In 2020, the suburban area will decide on supply

According to experts, the real estate market in the provinces surrounding Ho Chi Minh City such as Binh Duong, Dong Nai, Long An and Ba RiaVung Tau recently developed strongly and formed a new price ground. Especially, with the plan of developing Long Thanh airport, the price of land in Nhon Trach, Long Thanh has a "fever" very quickly.

The province with a population growth rate, a high urbanisation rate is Binh Duong, which has a vibrant real estate market and high housing prices. It is noted that the price of residential land, ready-built townhouses in Binh Duong has an increase of about 15-20 percent within a year, particularly for projects that have a certificate of land use rights, the increase is from 25 percent - 30 percent/year. Especially the areas bordering Ho Chi Minh City have increased sharply in the last three years.
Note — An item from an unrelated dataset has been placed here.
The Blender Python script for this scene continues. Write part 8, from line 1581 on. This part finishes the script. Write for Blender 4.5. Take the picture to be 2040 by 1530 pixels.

Compared to 2017, some projects in Di An town area have an increase of 60-100 percent.

In addition, investment capital of real estate businesses tends to move to surrounding areas to find opportunities. Vo Huynh Tuan Kiet, Deputy Director, Head of CBRE Vietnam's housing project marketing division, said investors are expanding the segment and geographical position. With the scarcity of land bank at the center, project developers are looking for land banks around Ho Chi Minh City and neighbouring provinces such as Dong Nai, Binh Duong, Long An.

From this fact, Kiet predicts urban areas in suburban districts will be the main source of supply in the real estate market in 2020. In which, townhouses will be favoured, especially projects with reputable investors.

However, Kiet also said the market last year was greatly affected by the consequences of ghost projects. Many investors are worried about virtual projects that cannot be implemented with other factors. Previously, product selection was based on location and infrastructure. Currently the trend has changed. Position, legal and reputation are considered factors when making investment decisions.